8 Take the ADD out of our Regulators.
In regulation, it is a truism that stable, well-used, well-litigated, well-understood regulation ends up being lower cost. This is why US companies incorporate in the state of Delaware - its corporate law has been unchanged for decades, and is well understood.
With certainty, comes confidence, speed and healthy innovation.
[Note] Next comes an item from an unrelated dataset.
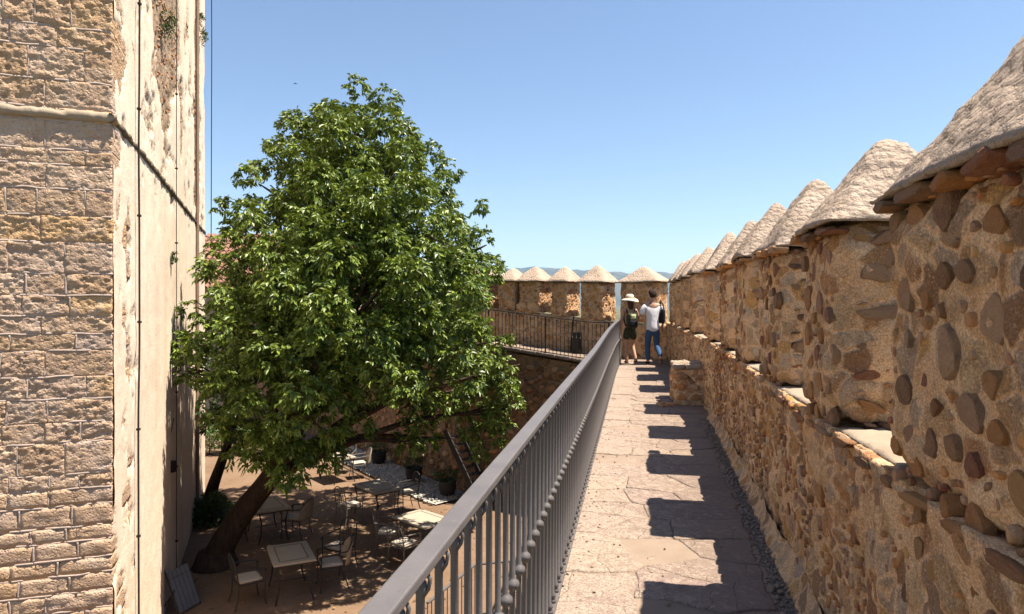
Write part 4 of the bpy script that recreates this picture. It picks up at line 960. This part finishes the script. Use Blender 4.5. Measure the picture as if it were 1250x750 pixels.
# potted plants by the wall
for i, (x, y, lab) in enumerate(((-1.8, 19.0, 'dark round pot with a small shrub nearest the iron stair'), (-2.95, 20.5, 'dark round pot with a small shrub in the middle of the pebble bed'), (-4.45, 22.8, 'dark round pot with a small shrub at the far end of the pebbles'))):
    t = thing('potted_plant', lab, 'potted plant', (x, y, GZ + .05), 0, 'pots on the white pebbles'); mb = MB()
    mb.lathe([(.15, 0), (.2, .06), (.25, .25), (.24, .38), (.27, .40), (.27, .44), (.23, .44), (.22, .38)], k=16); mb.build('pot', M['pot'], t, True)
    n = 120; u = RNG.normal(0, 1, (n, 3)); u[:, 2] = np.abs(u[:, 2]); u /= np.linalg.norm(u, axis=1, keepdims=True); v, f = spray_mesh(u * RNG.uniform(.1, .3, (n, 1)) + np.array((0, 0, .5)), u, RNG.normal(0, .4, (n, 3)) + np.array((0, 0, 1.)), .07, .03, 5, .12)
    link('foliage', mesh('foliage', v, f, False), M['leaf2'], t, 'stuff'); mb = MB(); mb.tube([(0, 0, .4), (.02, 0, .6)], .015, 5); mb.build('stem', M['bark2'], t)
# iron stair at the foot of the far wall
st = thing('iron_stair', 'steep iron stair with thin railing at the foot of the far wall', 'stair', (-.72, 18.35, GZ), math.atan2(e1[1], e1[0]))
for k in range(9): mb = MB(); mb.box((.12 * k, -.28, .19 * k + .16), (.12 * k + .2, .28, .19 * k + .185)); mb.build('step', M['darkiron'], st)
for y in (-.3, .3): mb = MB(); mb.tube([(-.05, y, .02), (1.15, y, 1.92)], 0, flat=(.04, .16)); mb.build('stringer', M['darkiron'], st)
for y in (-.3, .3):
    mb = MB(); mb.tube([(-.05, y, .95), (1.15, y, 2.82)], .02, 6); mb.build('handrail', M['darkiron'], st)
    for k in range(9): mb = MB(); mb.tube([(.13 * k, y, .1 + .205 * k), (.13 * k, y, 1.02 + .203 * k)], .009, 5); mb.build('baluster', M['darkiron'], st)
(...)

The changes to the Resource Management Act have shown that this can be done with New Zealand now an increasingly favoured destination for new jobs because of the clarity and certainty of the new RMA processes.
The same needs to happen to capital market regulation once the Securities Act rewrite (Financial Markets Conduct Bill) is finished - give the regulators some Ritalin!
9. Capital gains -'Give it a (little) nudge'.
Too much business - especially land-based business - in New Zealand remains essentially a tax play, where debt is too high, free cashflow is not the focus of value creation, and the end game is a tax free "flick".
It is not practical to move to a full capital gains tax, and, as it became clear at the Tax Working Group the evidence is mixed. However a "nudge" in a direction that forces "pure capital gains plays" to become more balanced "cash and gains-focused" will do a lot to reallocate capital, and to reduce the external deficit the private sector holds.
The Cass Sunstein book Nudge is a great playbook for small interventions, like the elimination of depreciation on rental properties implemented last year, that move the system to a better footing without being disruptive.
10 Fonterra - "Walk the herd to market".
Fonterra's "Trading Among Farmers" (TAF) must occur, and the Fonterra Shareholders' Fund must work.
This is critical to Fonterra's strategy, and critical to building a bridge between agriculture and capital markets domestically; a bridge that at the moment has some very strong support arches, but no well-travelled, resilient road across them.
I am on the board of a large dairy farm. The ability to sell Fonterra shares yet retain full control, and remain a part of Fonterra - rather than having to move to a competitor is an attractive mix.
Though this has not been a focus of the PR, the TAF scheme both helps reduce the instability in Fonterra's balance sheet, and helps farmers manage their balance sheets more flexibly.